Optimum pinning of the vortex lattice in extremely type-II layered superconductors

TL;DR

This study uses Monte Carlo simulations to analyze how pinning affects the vortex lattice in layered type-II superconductors, revealing different phase transitions and the conditions for layer decoupling.

Contribution

It introduces a detailed simulation approach to understand vortex pinning effects and phase transitions in layered superconductors at various pinning strengths.

Findings

Weak pinning leads to 2D melting into a hexatic phase.

Strong pinning induces a Kosterlitz-Thouless transition.
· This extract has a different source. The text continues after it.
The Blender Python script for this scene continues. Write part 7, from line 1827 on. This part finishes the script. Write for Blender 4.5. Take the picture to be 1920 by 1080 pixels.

Layer decoupling does not occur at weak pinning below 2D melting.

Abstract

The two-dimensional (2D) vortex lattice in the extreme type-II limit is studied by Monte Carlo simulation of the corresponding 2D Coulomb gas, with identical pins placed at sites coinciding with the zero-temperature triangular vortex lattice. At weak pinning we find evidence for 2D melting into an intermediate hexatic phase. The strong pinning regime shows a Kosterlitz-Thouless transition, driven by interstitial vortex/anti-vortex excitations. A stack of such identical layers with a weak Josephson coupling models a layered superconductor with a triangular arrangement of columnar pins at the matching field. A partial duality analysis finds that layer decoupling of the flux-line lattice does not occur at weak pinning for temperatures below 2D melting.